Origine du patrimoine architectural Jérémien

La ville historique de Jérémie, dessinée pendant l’époque coloniale, s’est développée autour des activités commerçantes du mouillage de la basse-ville.

Pendant la seconde moitié du XIXe siècle, la cité a subi une succession d’évènements dramatiques et dévastateurs : bombardements entre 1868 et 1869, puis en 1883, et incendies en 1876, 1884 et 1885.

Ainsi, à l’aube du XXe siècle, Jérémie, qui comptait plus de 5 000 habitants en ville, était en chantier. La croissance démographique et économique était forte. C’est alors que certaines maisons-entrepôts des familles de négociants, initialement en bois, furent reconstruites en maçonnerie, puis surélevées, en incluant des éléments de structure et des galeries en fer dès la fin XIXe siècle, puis en béton armé pendant l’occupation américaine.

 Inventaire du patrimoine peu avant des pertes irréparables sur les bâtiments en bois

Un inventaire des constructions historiques du centre-ville de Jérémie a été entrepris à partir de 2009 par deux architectes franco-martiniquais, alors qu’une belle exposition sur ce patrimoine remarquable était organisée par l’Ispan.

Cet héritage architectural était encore très complet et représentatif, lorsqu’une succession d’incendies, puis le cyclone Matthew de 2016, ont détruit la plupart des maisons en bois, créant un préjudice historique inestimable, dont témoignent les études détaillées finalisées en 2015.

Une nouvelle maison sinistrée par incompétence et imprudence graves

Les maisons en maçonnerie semblaient épargnées par les catastrophes, lorsque, le jeudi 3 août 2017, une tranchée réalisée sans précaution rue Destinville Martinaux, le long d’une maison construite en 1917, a entrainé la destruction de sa belle galerie à arcade maçonnée. La stabilité de la façade de l’étage et du balcon en fer forgé est désormais menacée.

Cette remarquable maison, située à l’angle de deux rues, a la particularité rare d’un étage à ossature métallique. Ses deux façades sont dotées d’un balcon filant métallique et même l’escalier intérieur est métallique.

La maison stupidement amputée de sa galerie est l’une des deux seules structures en « pans de fer » de la ville. Ce type d’ossature préfabriquée à remplissages de maçonnerie de briquettes a connu un essor dans la Caraïbe à la fin du XIXe siècle, car elle avait la réputation de résister aux tremblements de terre et aux incendies. En outre, elle permettait des murs résistants moins épais, donc plus légers, économes en matériaux et rapidement montés.

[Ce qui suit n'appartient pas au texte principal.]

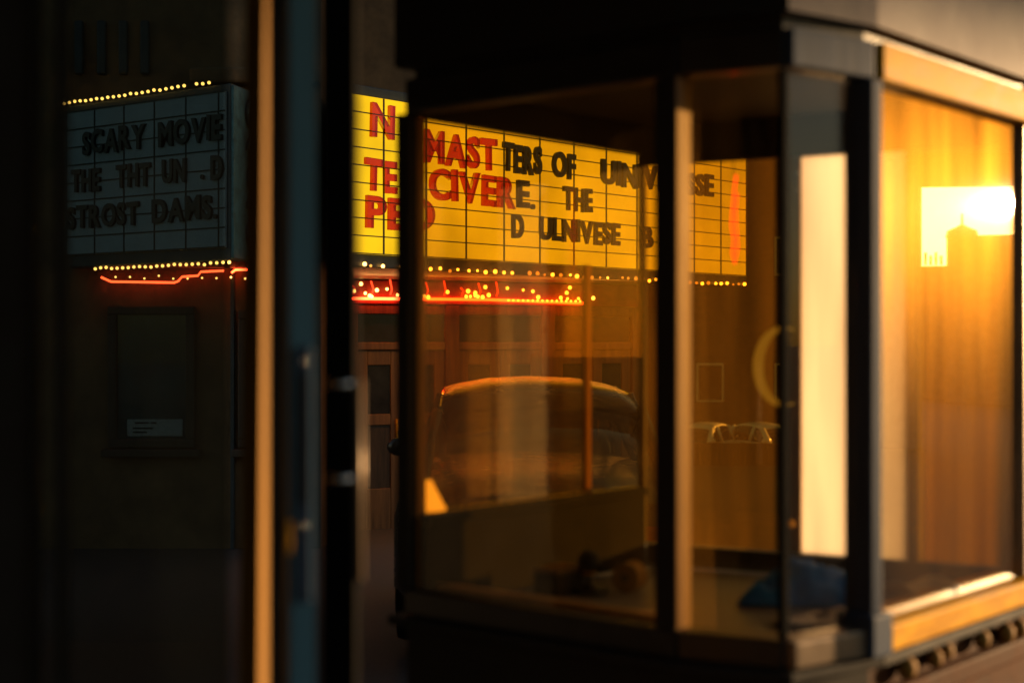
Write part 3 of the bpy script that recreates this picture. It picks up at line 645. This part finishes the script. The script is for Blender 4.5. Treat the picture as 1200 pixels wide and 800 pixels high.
# ================================================================ CARS
def make_car(label, group, paint, glass, fat=1.0):
    t = thing("parked_car", label, "car", group)
    L, W = 4.3, 1.72
    # lower body, lofted along x: (x, half width, z bottom, z shoulder)
    secs = [(-2.15, .62, .42, .68), (-2.08, .76, .30, .80), (-1.6, .85, .24, .90), (-.6, .86, .22, .93), (.5, .86, .22, .92), (1.2, .85, .24, .88), (1.8, .80, .28, .80), (2.08, .70, .34, .70), (2.15, .58, .42, .62)]
    mb = MB(); rings = []
    for x, hw, zb, zs in secs:
        prof = [(-hw * .9, zb), (-hw, zb + .12), (-hw, zs - .14), (-hw * .93, zs - .02), (-hw * .6, zs + .015), (0, zs + .03), (hw * .6, zs + .015), (hw * .93, zs - .02), (hw, zs - .14), (hw, zb + .12), (hw * .9, zb)]
        rings.append([mb.bm.verts.new((x, y, z)) for y, z in prof])
    for A, Bq in zip(rings, rings[1:]):
        k = len(A)
        for i in range(k): mb.bm.faces.new((A[i], A[(i + 1) % k], Bq[(i + 1) % k], Bq[i]))
    mb.bm.faces.new(rings[0]); mb.bm.faces.new(rings[-1][::-1])
    mb.build("body", paint, t, smooth=True)
    # cabin outline along x
    cab = [(-1.95, .86, .70), (-1.70, 1.16, .64), (-1.35, 1.38, .60), (-.8, 1.475, .585), (-.1, 1.50, .58), (.35, 1.465, .58), (.62, 1.38, .60), (1.3, .90, .70)]
    def roof(i0, i1, edge, zoff=0.0):
        q = MB(); rr = []
        for x, z, hw in cab[i0:i1]:
            rr.append([q.bm.verts.new((x, y * hw, z + zoff - 0.075 * abs(y) ** 2.6)) for y in (-1, -.85, -.5, 0, .5, .85, 1)])
        for A, Bq in zip(rr, rr[1:]):
            for i in range(6): q.bm.faces.new((A[i], A[i + 1], Bq[i + 1], Bq[i]))
        return q
    roof(2, 7, 1).build("roof", paint, t, smooth=True, solid=0.04 * fat)
    roof(0, 3, 1).build("rear_window", glass, t, smooth=True, solid=0.008)
    roof(6, 8, 1).build("windscreen", glass, t, smooth=True, solid=0.008)
    for sgn in (-1, 1):
        q = MB()
        def sp(i, f):
            x, z, hw = cab[i]; zb = .90; return (x, sgn * (hw + (.80 - hw) * (1 - f)), zb + (z - .05 - zb) * f)
        top = [q.bm.verts.new(sp(i, 1)) for i in range(1, 7)]; bot = [q.bm.verts.new(sp(i, 0)) for i in range(1, 7)]
        for i in range(5): q.bm.faces.new((bot[i], bot[i + 1], top[i + 1], top[i]))
        q.build("side_window", glass, t, solid=0.008)
        for i0, w_ in ((1, .05), (3, .045), (6, .045)):
            x, z, hw = cab[i0]
            MB().tube([(x, sgn * .80, .88), (x, sgn * (hw + .005), z - .05)], w_ * .6 * fat, 8).build("pillar", paint, t, smooth=True)
        MB().tube([(cab[6][0], sgn * .59, 1.36), (1.3, sgn * .70, .90)], .03 * fat, 8).build("pillar", paint, t, smooth=True)
        MB().tube([(-1.35, sgn * .60, 1.35), (-1.95, sgn * .70, .88)], .035 * fat, 8).build("pillar", paint, t, smooth=True)
        MB().obox((-2.11, sgn * .60, .70), Vector((1, 0, 0)), Vector((0, 1, 0)), Vector((0, 0, 1)), .03, .13, .06).build("tail_light", M['redlens'], t, bevel=0.02)
        MB().obox((2.09, sgn * .52, .60), Vector((1, 0, 0)), Vector((0, 1, 0)), Vector((0, 0, 1)), .03, .14, .055).build("headlight", M['chrome'], t, bevel=0.02)
        MB().ball((.75, sgn * .93, .98), .085, 10, (.6, 1, .8)).build("wing_mirror", paint, t, smooth=True)
        for x in (-1.3, 1.3):
            wh = MB().lathe((x, sgn * .74, .31), [(.19, -.10), (.30, -.10), (.315, -.06), (.315, .06), (.30, .10), (.19, .10)], 26, Vector((0, 1, 0))).build("wheel", M['rubber'], t, smooth=False)
            MB().lathe((x, sgn * .80, .31), [(.05, -.05), (.185, -.05), (.185, .05), (.15, .03), (.05, .05)], 20, Vector((0, 1, 0))).build("rim", M['bronze'], wh)
    return t
c1 = make_car("dark brown car with a pale rounded roofline parked in front of the cinema doors", "cars parked along the street", M['carbrown'], M['carglass'])
c1.location = (0.12, 9.75, gz(9.75)); c1.rotation_euler = (0, 0, rad(92))
c2 = make_car("silver car with a red tail light, left one of the two far cars", "cars parked along the street", M['carsilver'], M['cardark'], 3.0)
c2.location = (7.3, 53, gz(53) - 0.14); c2.rotation_euler = (0, 0, rad(64))
c3 = make_car("silver car with bright rounded roof, right one of the two far cars", "cars parked along the street", M['carsilver'], M['cardark'], 3.0)
c3.location = (9.2, 53.4, gz(53.4) - 0.14); c3.rotation_euler = (0, 0, rad(112))
t = thing("board_fence", "low brown board fence in front of the two far cars", "fence")
mb = MB()
for i in range(60): mb.box(3 + i * .2, 3.19 + i * .2, 49.9, 49.95, gz(50) - .14, -2.02 + random.uniform(-.02, .02))
mb.build("boards", M['amberwood'], t); MB().box(3, 15, 49.96, 50.02, -2.3, -2.2).build("rail", M['darkwood'], t)

# ================================================================ FAR BUILDINGS
def block(name, label, x0, x1, y0, y1, z0, z1, m, win=None):
    t = thing(name, label, "building")
    MB().box(x0, x1, y0, y1, z0, z1).build("wall", m, t)
    if win:
        nx_, nz_ = win
        for i in range(nx_):
            for j in range(nz_):
                cx_ = x0 + (x1 - x0) * (i + .5) / nx_; cz = z0 + 1.5 + (z1 - z0 - 2) * (j + .5) / nz_
                f = MB().box(cx_ - .6, cx_ + .6, y0 - .08, y0 - .003, cz - .85, cz + .85).build("window", M['white'], t, bevel=0.02)
                MB().box(cx_ - .5, cx_ + .5, y0 - .10, y0 - .081, cz - .75, cz + .75).build("pane", M['glassdark'], f)
    return t
block("brick_building", "brown brick building closing the street behind the two far cars", 3.5, 24, 62, 74, -4.5, 14, M['brickred'], (6, 3))
# silhouettes mirrored in the street side glass
sil = thing("town_hall", "dark hall with a small finial on its roof against the sunset, mirrored in the glass", "building")
def az(deg, dist): return Vector((1.0 + math.sin(rad(deg)) * dist, 3.3 + math.cos(rad(deg)) * dist))
def azblock(root, a0, a1, dist, z1, name="wall", m=None, depth=8):
    p, q = az(a1, dist), az(a0, dist)
    return MB().seg(p, q, 0, depth, -7, z1).build(name, m or M['brickgrey'], root)
azblock(sil, 58.0, 66.2, 80, 7.45)
p = az(65.6, 79); MB().lathe((p.x, p.y, 7.3), [(.9, 0), (.8, .35), (.35, .55), (.08, .7), (.06, 1.3)], 12).build("finial", M['darkwood'], sil)
sil2 = thing("terrace_house", "lower flat roofed house with chimney pots beside the hall, mirrored in the glass", "house")
azblock(sil2, 65.4, 69.5, 92, 6.4)
mb = MB()
for k in range(5): p = az(66.4 + .2 * k, 91); mb.tube([(p.x, p.y, 6.4), (p.x, p.y, 7.0 + .2 * (k % 2))], 0.09, 6)
mb.build("chimney_pot", M['darkwood'], sil2)
can = thing("street_canopy", "flat canopy over the far kerb on a square stone pillar, mirrored in the glass", "canopy")
O_ = Vector((0.898, 3.151))
def az2(deg, dist): return Vector((O_.x + math.sin(rad(deg)) * dist, O_.y + math.cos(rad(deg)) * dist))
c0, c1_, c2_, c3_ = az2(71, 23.5), az2(55, 25.0), az2(55, 31), az2(71, 29)
MB().quadbox([c0, c3_, c2_, c1_], 4.92, 6.6).build("slab", M['soot'], can, bevel=0.02)
P = az2(68.7, 24.6); MB().obox((P.x, P.y, 1.4), Vector((.93, -.37, 0)), Vector((.37, .93, 0)), Vector((0, 0, 1)), .52, .5, 3.5).build("pillar", M['stone'], can, bevel=0.01)
block("corner_block", "tall brick block further down the street on the right", 40, 60, 36, 64, -3, 16, M['brickgrey'])  # out of view, added to keep the low sun off the marquees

Un vestige historique qui doit être sauvé

Les ossatures métalliques, qui étaient préfabriquées en France ou en Belgique, puis expédiées par voie maritime, sont présentes en Haïti, bien qu’assez rares. On en trouve notamment à Jacmel suite au grand incendie de 1896. Elles sont plus nombreuses à Pointe-à-Pitre (Guadeloupe) et Fort-de-France (Martinique) suite à une politique volontaire qui suivit les séismes majeurs et les incendies dévastateurs du XIXe siècle.

Les échanges commerciaux et technologiques de Jérémie à cette époque ont pu inciter deux familles de négociants jérémiens à adopter cette modernité architecturale.

Cette technique a tristement pu démontrer sa résistance, cent ans après sa mise en œuvre rue Destinville Martinaux. En effet, le plancher métallique soutenant la façade de l’étage et constituant le balcon ne s’est pas effondré avec la galerie.

Il faut néanmoins procéder à un étaiement d’urgence car les matériaux subissant de nouvelles contraintes vont se déformer, puis à la reconstruction des arcades pour enrayer la « fatalité » des pertes de patrimoine historique qui affecte la cité des poètes en ce début de XXIe siècle.

N-B : Seules deux maisons construites en pans de fer sont présentes en ville, mais à la même époque plusieurs galeries préfabriquées en métal ont été adjointes à des maisons existantes.